### Dataset excerpt
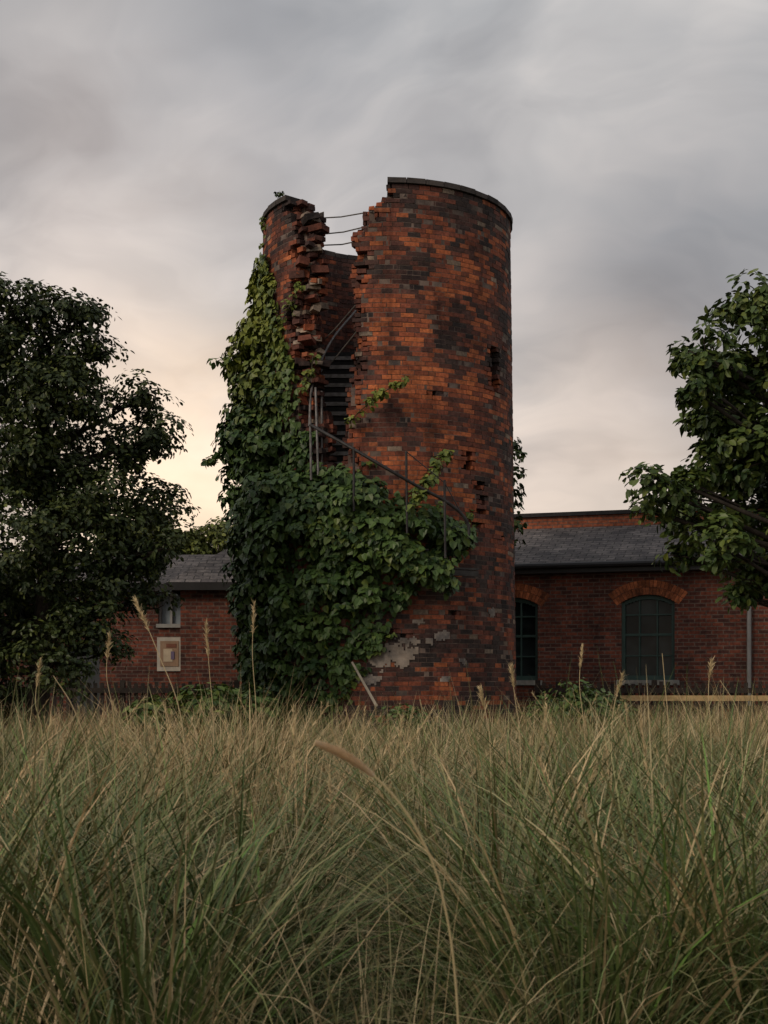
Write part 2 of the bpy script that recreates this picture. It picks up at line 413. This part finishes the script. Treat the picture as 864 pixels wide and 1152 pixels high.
# ------------------------------------------------------------ trees
def tree(name,base,top,lobes,d,nleaf,lsize,gs,shape,trunk_r,crad,spread,yel=0,per=90,limb=.22):
    e=empty(name,tuple(base));base=np.array(base,float);o=np.array(base)
    br=MB();lf=MB();bc=(.035,.028,.022)
    trunk=spline([base-(0,0,.2),base+(0,0,.8),base*.4+np.array(top)*.6+(.15,.1,0),np.array(top)],24)
    tube(br,trunk-o,np.linspace(trunk_r,trunk_r*.3,len(trunk)),bc,10)
    tot=sum(l[2]**2 for l in lobes)
    for (px,py,rp) in lobes:
        r=rp/F*d;dd=d+random.uniform(-spread,spread);c=P(px,py,dd)
        hz=np.linalg.norm((c-trunk[-1])[:2]);i=int(np.argmin(np.abs(trunk[:,2]-max(c[2]-.35*hz,1.8))));s=trunk[i]
        m=(s+c)/2+np.array([0,0,-.05])+rng.normal(0,.1,3)
        q=spline([s,m,c],12);tube(br,q-o,np.linspace(trunk_r*limb,.012,len(q)),bc,6)
        nc=max(4,int(nleaf/per*rp**2/tot));tone0=random.uniform(.15,.6)
        for _ in range(nc):
            v=rng.normal(size=3);v/=np.linalg.norm(v);cc=c+v*r*random.uniform(.1,1.0)**.5*np.array([1,1.1,.9])
            w=spline([c*.7+s*.3,(c+cc)/2+rng.normal(0,.05,3),cc],4);tube(br,w-o,np.linspace(.012,.004,len(w)),bc,3)
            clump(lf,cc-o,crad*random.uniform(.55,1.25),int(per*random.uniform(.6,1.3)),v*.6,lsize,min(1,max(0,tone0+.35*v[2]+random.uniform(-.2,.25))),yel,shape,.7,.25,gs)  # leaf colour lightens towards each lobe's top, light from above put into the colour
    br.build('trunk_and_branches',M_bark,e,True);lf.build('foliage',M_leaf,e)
    return e
L1=[(10,345,38),(55,345,36),(88,362,26),(103,350,12),(20,420,70),(80,410,42),(112,395,12),(70,450,50),(110,455,26),(160,446,28),(178,490,30),(145,500,38),(20,520,70),(75,520,44),(115,560,48),(172,570,36),(188,612,20),(150,610,40),(60,610,76),(130,645,50),(165,672,24),(20,690,80),(95,700,48),(70,560,50),(-60,400,90),(-90,540,110),(-70,670,110),(60,745,44),(-10,760,60),(120,735,22)]
tree('broadleaf_tree',P(40,775,20)*(1,1,0),P(42,400,20),L1,20,90000,.085,(np.array([.015,.027,.009]),np.array([.045,.064,.018])),SH_TREE,.24,.27,.9,.05,80)
L2=[(852,345,30),(822,350,18),(795,403,34),(842,405,40),(770,402,16),(778,440,20),(820,465,38),(783,480,20),(850,500,48),(805,530,40),(765,545,24),(730,545,18),(850,575,40),(772,588,26),(735,578,16),(810,612,32),(768,622,16),(848,645,28),(832,672,12),(930,370,80),(950,490,110),(930,610,80),(990,420,90),(815,430,26),(1010,560,90)]
tree('oak_tree',P(990,775,13)*(1,1,0),P(960,400,13),L2,13,34000,.095,(np.array([.024,.048,.012]),np.array([.082,.125,.03])),SH_TREE,.2,.18,.6,.1,60)
L3=[(215,612,22),(240,602,16),(190,625,26),(258,604,18),(160,610,40),(275,620,30),(225,625,22)]
tree('background_tree',P(225,775,42)*(1,1,0),P(225,640,42),L3,42,14000,.16,(np.array([.05,.07,.02]),np.array([.12,.14,.035])),SH_TREE,.22,.4,1.0,.3)
ft=MB()
for _ in range(240):
    a=random.uniform(-70,70);dd=random.uniform(62,85);c=np.array([dd*math.sin(math.radians(a)),dd*math.cos(math.radians(a)),random.uniform(.5,4.2)])
    clump(ft,c,random.uniform(1.2,2.4),100,(0,-.5,.3),.55,random.random(),0,SH_TREE,.9,.3)
ft.build('distant_trees',M_leaf)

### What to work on
All lines in the data that contain the word "build" should be copied.

### Finished exercise
    br.build('trunk_and_branches',M_bark,e,True);lf.build('foliage',M_leaf,e)
ft.build('distant_trees',M_leaf)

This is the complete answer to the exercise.